Live Virtual Group Session: 12PM EDT July 21st 2023

Thank you to everyone who joined us for this session!

For this session we read a poem The Rungs” by Benjamin Gucciardi, posted below.

Our prompt was: Write about the rungs on a ladder of trust.

More details will be posted on this session, so check back again!

Participants are warmly encouraged to share what you wrote below (“Leave a Reply”), to keep the conversation going here, bearing in mind that the blog of course is a public space where confidentiality is not assured.

Also, we would love to learn more about your experience of these sessions, so if you’re able, please take the time to fill out a follow-up survey of one to two quick questions!

Please join us for our next session Friday July 28th at 12pm EDT, with more times listed on our Live Virtual Group Sessions.


 "The Rungs" by Benjamin Gucciardi

Only the person with the green dice should be talking,
I remind the boys, holding up the oversized foam cubes.

And the others should be? Listening, K. says,
and how should we listen? Con el corazón, M. replies,

thumping his chest with his closed fist.
That’s right, I say, with the heart.
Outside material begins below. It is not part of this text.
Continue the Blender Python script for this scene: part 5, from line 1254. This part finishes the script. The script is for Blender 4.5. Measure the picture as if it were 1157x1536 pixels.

Who wants to start?

The dice are passed around the circle
and the boys gloss over the check-in question.

When they reach B., who walked here, unaccompanied,
from Honduras three months ago, he holds them like boulders.

We straighten when his lip begins to quiver.
It’s not my place to tell you what he shared that day.

But I can tell you how M. put his hand on B.’s back
and said, maje, desahógate,

which translates roughly to un-drown yourself,
though no English phrase so willingly accepts

that everyone has drowned, and that we can reverse that gasping,
expel the fluids from our lungs.

I sit quietly as the boys make, with their bodies, the rungs of a ladder,
and B. climbs up from the current, sits in the sun

for a few good minutes before he jumps back in.
The dice finish the round and we are well over time.

I resist the urge to speak about rafts, what it means to float.
Good, I tell them, let’s go back to class.

After handshakes and side hugs, I’m left alone in the small room
with a box of unopened tissues, two starburst wrappers on the ground.